Dru wrote:

Being who I am, BSD still creeps into my training and is often the topic of discussion at break and lunch. Many of the sysadmins I teach have a BSD box at home or in their work testing lab and know of at least one BSD box being used at work as a firewall, mail server, etc. Many would sign up in a second for a BSD course, which the college currently offers. Yet we have yet to hold a BSD class. Why?

I must respectfully disagree with these reasons.

For one, there's no certification (yet) to write.

IMO this is a serious misreading of the reason for certifications.

Certifications may increase existing demand, but they can't create demand where no or negligible demand exists. That is, (if successful) they're a momentum builder, but the initial push has to come from outside the training world.

In many cases (and this is critically so in North America), people get trained if they want the skill, but they only get certified if (they believe that) the certification will advance their careers. The two concepts are far from identical. There are many ways to get trained in Microsoft or Linux, but only a specific subset of that training leads to certification. And yet the non-certificate-path training companies are doing well (ie, learning tree, learning annex). In many cases the training center's own certificate of completion is sufficient (ie, DeVry, ITT). In response, there is a whole industry built upon the marketing of certifications, well represented by the mercenary Certification Magazine (http://www.certmag.com), trying to help people find out what piece of paper this month will earn them $2,000 per year more than what they're doing now.

Vendors such as Microsoft, IBM, Novell, Cisco and Red Hat have a leg up since they have a reseller channel that can be forced to have certified staff in order to obtain status, perks, and/or reduced wholesale prices. The BSD and non-vendor-driven Linux world have no such bases to build upon, so demand must either be driven by community status or employer demand.

I have yet to see on this list or elsewhere any indication of end-user (that is, end-users big enough to employ BSD techs) demand for certification. If existing large end-users of BSD have been successful in hiring qualified techs so far without certification, what is to be gained for them by demanding it?

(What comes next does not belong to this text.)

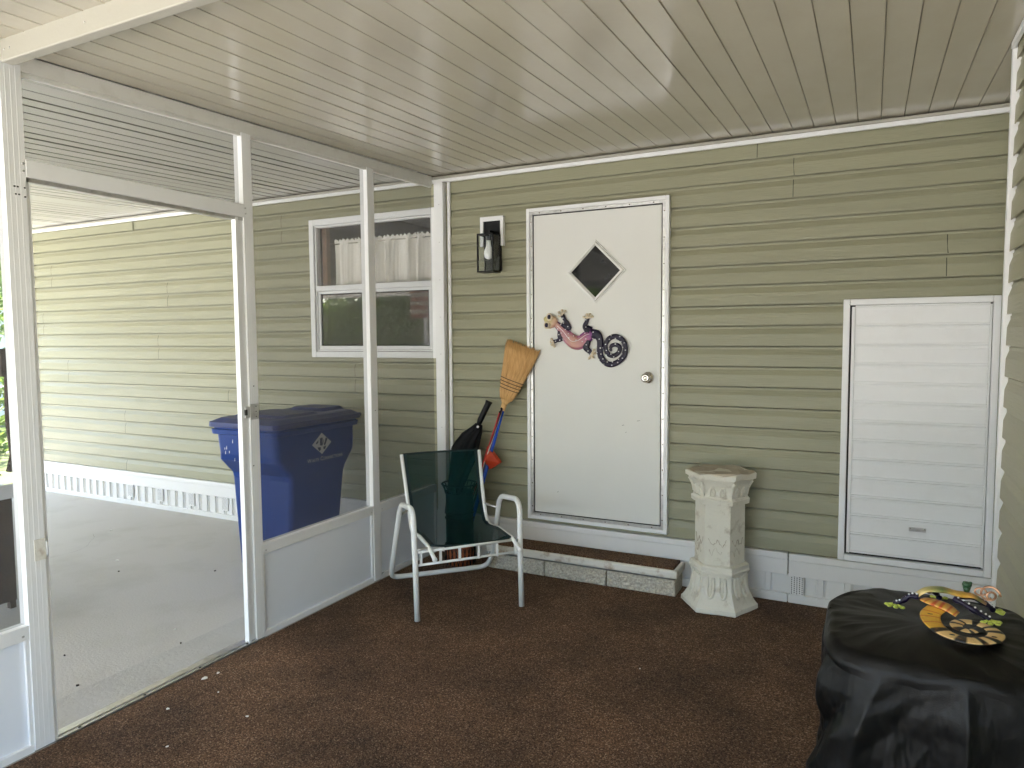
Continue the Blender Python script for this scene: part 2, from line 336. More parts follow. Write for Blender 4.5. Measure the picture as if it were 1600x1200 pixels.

Anyway, this is a long rationale for a short conclusion; it is a mistake to believe that a lack of training demand is due in *any* part to a lack of certification.

For two, the person who cuts the cheque for training has never heard of BSD.

Well, that makes sense that a company will not finance BSD training if the it does not, and has no plans to use, BSD. Getting them to be aware of what BSD is probably a necessary first step in changing that attitude :-) but that's very far out of the scope of anything to do with certification.

Lack of qualified training can be an obstacle to adoption, but companies don't even get to that obstacle if they haven't made it past the feature and technical evaluations.

For three, BSD training isn't "hot".

"Hot" is an effect, not a cause. In the training field "hot" means "these skills are in highest demand from employers today".

What's "hot" today? Read Certmag; it follows (and sometimes leads) such trends just as Vogue is to clothing fashion. They can even qualify what's hot, and guess what metric they use?
http://www.certmag.com/articles/templates/CM_COMM_cardev_article.asp?articleid=981&zoneid=167

As for trends, here's an example. On the current website Certmag has an opinion saying that the open source desktop is still far from challenging Microsoft in either capability or implementation. The implied message in this context? Don't waste your time or dollars getting trained (let alone certified) on KDE or OpenOffice because not enough are using it to drive demand for people with such skills.

In this world, is BSD has yet to get from "cold" to "cool". A cert program may get BSD on the radar but won't make it hot. That endorsement comes only from employers.